Il primo motivo del ricorso non è meritevole di accoglimento in quanto è emerso che prima della richiesta di giudizio immediato del PM non si è svolto alcun interrogatorio, ma in data anteriore, l'imputato era stato convocato per l'interrogatorio di garanzia dopo l'adozione della misura cautelare, interrogatorio che però non si era svolto perché l'imputato aveva addotto un ricovero ospedaliero del figlio. In questo frangente l'avvocato però non aveva invocato un legittimo impedimento e non aveva richiesto un rinvio dell'interrogatorio. "Si deve ritenere, pertanto, che sia per l'impossibilità di sindacare il fatto costituente asserito impedimento, sia per il comportamento processuale dell'imputato, il motivo non sia meritevole di accoglimento."

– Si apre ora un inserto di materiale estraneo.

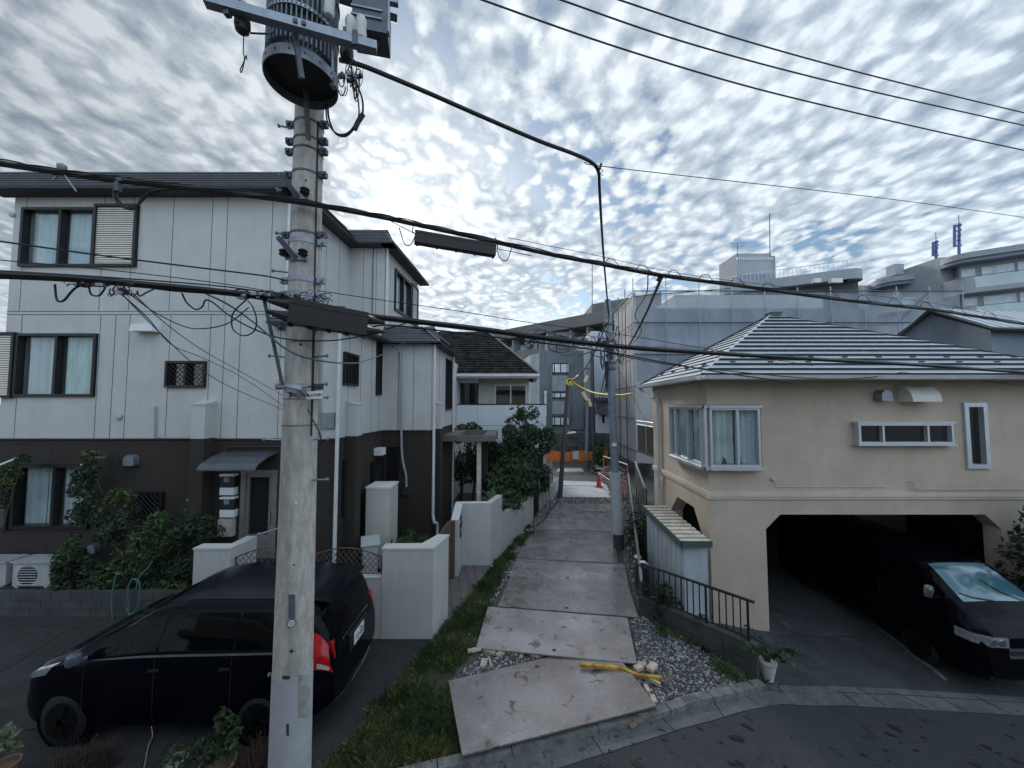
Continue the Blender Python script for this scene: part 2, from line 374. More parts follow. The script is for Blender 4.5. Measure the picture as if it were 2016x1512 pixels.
def drape(name, poly, dz, mat, label=None, kind='structure', step=.5):
    bm = bmesh.new(); bm.faces.new([bm.verts.new((p[0], p[1], 0)) for p in poly])
    xs = [p[0] for p in poly]; ys = [p[1] for p in poly]
    def cut(a, b, ax):
        k = math.ceil(a / step)
        while k * step < b:
            co = [0, 0, 0]; no = [0, 0, 0]; co[ax] = k * step; no[ax] = 1
            bmesh.ops.bisect_plane(bm, geom=bm.verts[:] + bm.edges[:] + bm.faces[:], plane_co=co, plane_no=no); k += 1
    cut(max(min(xs), -14), min(max(xs), 16), 0); cut(max(min(ys), -2), min(max(ys), 30), 1)
    bmesh.ops.triangulate(bm, faces=bm.faces[:])
    for v in bm.verts: v.co.z = h(v.co.x, v.co.y) + dz
    bm.normal_update()
    for f in bm.faces:
        if f.normal.z < 0: f.normal_flip()
    me = bpy.data.meshes.new(name); bm.to_mesh(me); bm.free(); me.materials.append(mat)
    o = bpy.data.objects.new(name, me); C.objects.link(o)
    if kind: o['kind'] = kind
    if label: o['label'] = label
    return o
# ================================================================== GROUND
def stained(key, c1, c2, stain, rough=(.35, .7), metal=0., sscale=1.6, fine=22, bump=.25, thr=(.56, .66), grain=.35):
    m = bpy.data.materials.new(key); m.use_nodes = True; nt = m.node_tree; N = nt.nodes; L = nt.links; b = N['Principled BSDF']
    tc = N.new('ShaderNodeTexCoord')
    oi = N.new('ShaderNodeObjectInfo'); of_ = N.new('ShaderNodeVectorMath'); of_.operation = 'MULTIPLY_ADD'
    cbx = N.new('ShaderNodeCombineXYZ'); L.new(oi.outputs['Random'], cbx.inputs[0]); L.new(oi.outputs['Random'], cbx.inputs[2])
    L.new(cbx.outputs[0], of_.inputs[0]); of_.inputs[1].default_value = (37, 11, 23); L.new(tc.outputs['Object'], of_.inputs[2])
    def nz(s, d=7, r=.6, dist=0):
        n = N.new('ShaderNodeTexNoise'); n.inputs['Scale'].default_value = s; n.inputs['Detail'].default_value = d; n.inputs['Roughness'].default_value = r; n.inputs['Distortion'].default_value = dist
        L.new(of_.outputs[0], n.inputs[0]); return n.outputs[0]
    def rng(i, a, b_, c, d):
        q = N.new('ShaderNodeMapRange'); q.inputs[1].default_value = a; q.inputs[2].default_value = b_; q.inputs[3].default_value = c; q.inputs[4].default_value = d; L.new(i, q.inputs[0]); return q.outputs[0]
    def mx(f, a, b_):
        q = N.new('ShaderNodeMix'); q.data_type = 'RGBA'; L.new(f, q.inputs[0])
        for i, v in ((6, a), (7, b_)):
            if isinstance(v, tuple): q.inputs[i].default_value = (*v, 1)
            else: L.new(v, q.inputs[i])
        return q.outputs[2]
    col = mx(rng(nz(sscale), .35, .65, 0, 1), c1, c2)
    col = mx(rng(nz(sscale * 3.2, 5, .55, .6), thr[0], thr[1], 0, .8), col, stain)
    col = mx(rng(nz(fine, 3), .5, .72, 0, grain), col, tuple(x * 1.8 for x in c2))
    tv_ = N.new('ShaderNodeMapRange'); tv_.inputs[3].default_value = .82; tv_.inputs[4].default_value = 1.15; L.new(oi.outputs['Random'], tv_.inputs[0])
    tm = N.new('ShaderNodeVectorMath'); tm.operation = 'SCALE'; L.new(col, tm.inputs[0]); L.new(tv_.outputs[0], tm.inputs[3])
    mz = rng(nz(sscale * .55, 3, .5), .4, .62, 0, .32); col = mx(mz, tm.outputs[0], tuple(q * .62 for q in c1))
    L.new(col, b.inputs['Base Color']); L.new(rng(nz(sscale * 2.1, 8, .65), .35, .65, rough[0], rough[1]), b.inputs['Roughness'])
    b.inputs['Metallic'].default_value = metal
    bp = N.new('ShaderNodeBump'); bp.inputs['Strength'].default_value = bump; bp.inputs['Distance'].default_value = .01
    L.new(nz(fine * 2, 4), bp.inputs['Height']); L.new(bp.outputs[0], b.inputs['Normal']); MATS[key] = m; return m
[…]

Infondato il secondo motivo perché non c'è stata alcuna violazione del principio di correlazione tra accusa e sentenza. I fatti contestati sono stati esplicitati fin dal capo di imputazione e l'imputato ha avuto la possibilità di difendersi, ma non lo ha fatto. Chiara infatti la condotta contestata e il presupposto del reato, ossia che imputato fosse "infastidito dalle modalità di gestione della parrocchia, attuate dal parroco; si afferma che il reato contestato è stato commesso al fine di isolarlo dalle religiose che con lui collaboravano (…) in una prima lettera anonima (...) vi era testualmente scritto spero che tu ti allontani presto da lui perché farai una brutta fine, perché già la fine che farà è un po' brutta."
Inammissibile infine il terzo motivo perché, pur mascherato dalla contestazione del vizio di motivazione, è finalizzato a ottenere una rivalutazione delle prove.